Yes, there are some--that lucky few--who seem to be both word and story people at the same time. But unless you're with that writer at every step of the process, you can't be sure she hasn't gone back--maybe several times--and inserted what she failed to include in the first "off the top of her head" draft.

Because successful fiction needs both.

I think of words and story as the music and lyrics of fiction. A successful book isn't just beautiful words strung together--there's going to be some action and dialogue. Nor is it all action and dialogue without a few instances of description so the reader knows where she is and who's at bat.

If you're an as-yet-unpublished writer, maybe it's because--if you're a word person, you have too many beautiful words strung together and not enough action and dialogue. Or, if you're a story person, you have plenty of action and conversation but not enough description to let the reader know those five questions every journalist is taught: who, what, when, why and where. Both music and lyrics are necessary to produce a song you walk out of the theater singing, and both words and story are necessary to write a novel you won't soon forget.

The question becomes: How do word people or story people "cross over?" How can a word person learn to tell a better story. How can a story person learn to use language more effectively? First, of course, you must be aware of the type of writer you are. Surprising to me, there are many beginning writers who seem unaware of this distinction. The next step is to adopt some of the habits of the other side.

A. Techniques for the Word person to become a better story-teller:

1. Read and analyze lots of books of the type you want to write. Use colored pencils to determine the percentage of narrative and description compared to action and dialogue.

2. Write out a character analysis and go through your manuscript to see exactly where traits of the main character are revealed. Sometimes they're in your head and not on the page. Add such scenes if necessary.

3. Understand the story you want to tell and set up events that take the reader from beginning to end, with logical stops along the way. In a love story, for example, a character does not go from hate to love in one leap. The steps may be: hate, dislike, mild dislike, indifference, understanding, grudging admiration, like, love. Then write scenes that reveal the steps.

4. Don't let your love of language run away with you. Two adjectives before every noun are probably too much. Too many similes or metaphors may call attention to themselves and become annoying. Be creative without being pretentious.

B. Techniques for the Story person to improve narrative skills:

1. Since vivid word pictures may not pop into your head, a thesaurus can help, but be sure the substitute you choose is truly a synonym. Don't write "throat" when you mean "neck."

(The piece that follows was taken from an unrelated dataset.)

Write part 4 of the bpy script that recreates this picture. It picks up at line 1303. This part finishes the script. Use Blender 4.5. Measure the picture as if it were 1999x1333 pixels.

2. That colored-pencil routine works here as well, or--if you already know it's your weak point--go through the manuscript looking for places where more description is needed.

3. Study the rules for narrative writing. Set the "search" feature on the word processor looking for "was" or "were" which could be turned into more active verbs. Search for sentences beginning with "It" or "There" and try to improve them.

4. Become more observant of the world around you and try to find the telling details that describe what you see. Read good books and stick yellow Post-it notes on pages that have vivid descriptions so you can learn from them.